France’s collaboration with Nazis revealed

Foreign Jews, especially Polish Jews, who get off the train in Pithiviers. According to the 04 October1940 anti-Jewish law and under German pressure more than 3,000 of them where arrested by the Paris police headquarters and imprisoned in the transit camps of Pithiviers et Beaune-la-Rolande. © AFP
France’s archives revealing details of collaboration with Nazi Germany have been declassified.

From Monday, the public can access the police and legal documents from the Vichy regime’s collaboration with the German invasion from 1940-44.

A culture of secrecy surrounds this period in France’s history, when the government worked with the Nazis in France to round up and deport Jews.

The archives had been sealed until today. Documents relating to the period from September 1939 to May 1945 can be accessed. More than 200,000 documents have been made public.

When Germany invaded France in 1940, the two countries signed an armistice. The German army occupied northern and western France, while the French collaborationist Vichy government ruled the rest of the country. The Vichy regime worked with the Germans and introduced anti-Jewish laws, banning Jews from public life and restricting the jobs they could have.

The Vichy government introduced ‘Aryanization’ in 1941 to take assets from Jews, who were then sent to detention camps.
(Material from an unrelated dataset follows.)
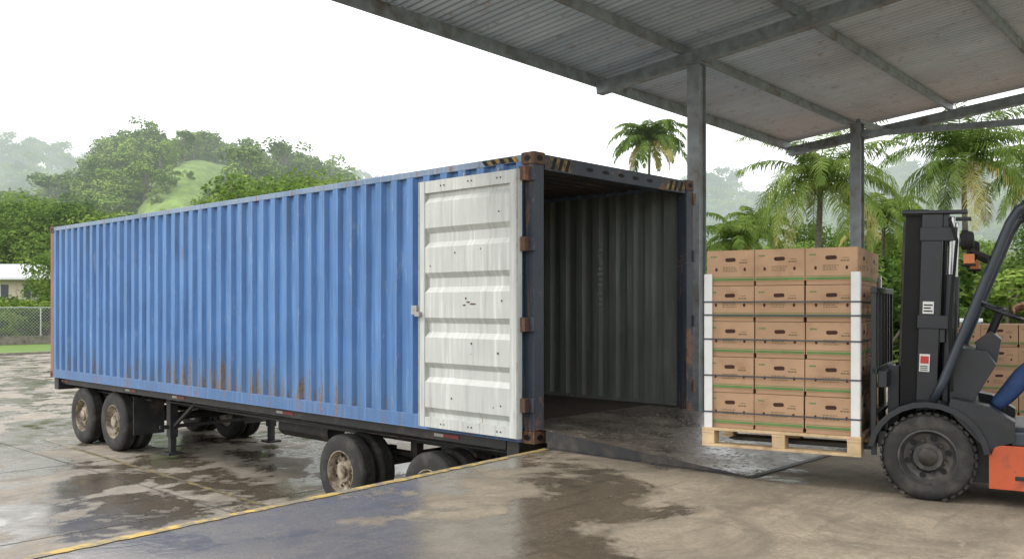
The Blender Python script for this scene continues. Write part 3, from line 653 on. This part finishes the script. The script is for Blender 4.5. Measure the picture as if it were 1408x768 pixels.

The first deportation saw more than 1,000 Jews go to Auschwitz on March 27, 1942.

German officials and French police rounded Jews up and separated children from their families, sending the adults to camps first.

The archives will reveal the names of those who betrayed the Jews and sent them to their deaths, and include documents on the prosecution of war criminals by the French government after the war.

In 2009, France’s Council of State said the Vichy government held responsibility for the deportation of tens of thousands of Jews and that the Germans were not solely to blame.

Before then, the French had refused to acknowledge their role in the Holocaust.